Aura

Implementation

Voxel Landscape Engine
The voxel engine at its most basic level works like any other voxel heightmapping graphics routine--it computes the screen y height of each visible voxel within the viewing area and draws a bar with the correct color (many of them, going from back to front), creating a visible landscape. This routine is unique in that it does high-quality texturemapping. It also relies on a huge amount of preprocessing to increase rendering speed. This preprocessing mostly takes the form of building giant arrays in memory, storing adjacant heightmap and texturemap values in single dwords in memory. Even the textures themselves are preprocessed for greater speed.
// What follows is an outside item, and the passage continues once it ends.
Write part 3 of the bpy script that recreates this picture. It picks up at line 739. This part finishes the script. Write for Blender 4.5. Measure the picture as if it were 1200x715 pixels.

Because the rendering buffer is in 32-bit color, everything is blended and mixed as much as possible to create a landscape that hardly looks voxel-based. Unfortunately, all of this has a price: huge memory requirements--nearly 20 MB for video, texture, map, and scratch storage.
The major data structures for this engine include the textures array, which stores the expanded 256x256x32-bit textures, the heightmap, the texturemap (expanded to 4 times its original size due to preprocessing), and the 32-bit rendering buffer.

Player Structures
As this is a multiplayer game, data needs to be kept on each of the other players. For simplicity, the structure stores the basic information needed to display the player on the user's screen, come directly from that user's voxel engine variables. This structure is also used, without modification, as the network client packet.
X Position (XPos)4 bytes (16.16 fixed point)
Y Position (YPos)4 bytes (16.16 fixed point)
Elevation2 bytes
Tilt2 bytes
Frame Counter (FrameNum)2 bytes
Player ID (ID)1 byte
Misc. Flags (Flags)1 byte
Total20 bytes

Networking
Networking is UDP/IP, NetBIOS support may be added, and the interface to the AI appears like a network connection. The UDP/IP networking is done through Win9x using libsocket function calls. The basic architecture is client/server. The server manages the game, keeps track of scores, listens for client info packets, and regularly sends out a server packet to all of the clients. The client (the main program) sends out a packet if it has just recieved a server packet--this might be changed to a timer for better response times.

Event Handling
Due to the complexity of creating interrupt handlers in protected mode, all event handling is done using polling. Less elegant, but much more stable. Events are handled every frame in VESA, or every other frame in Mode-X (due to page flipping). All user control is done using the keyboard, and network packets are detected and recieved to update other players' info.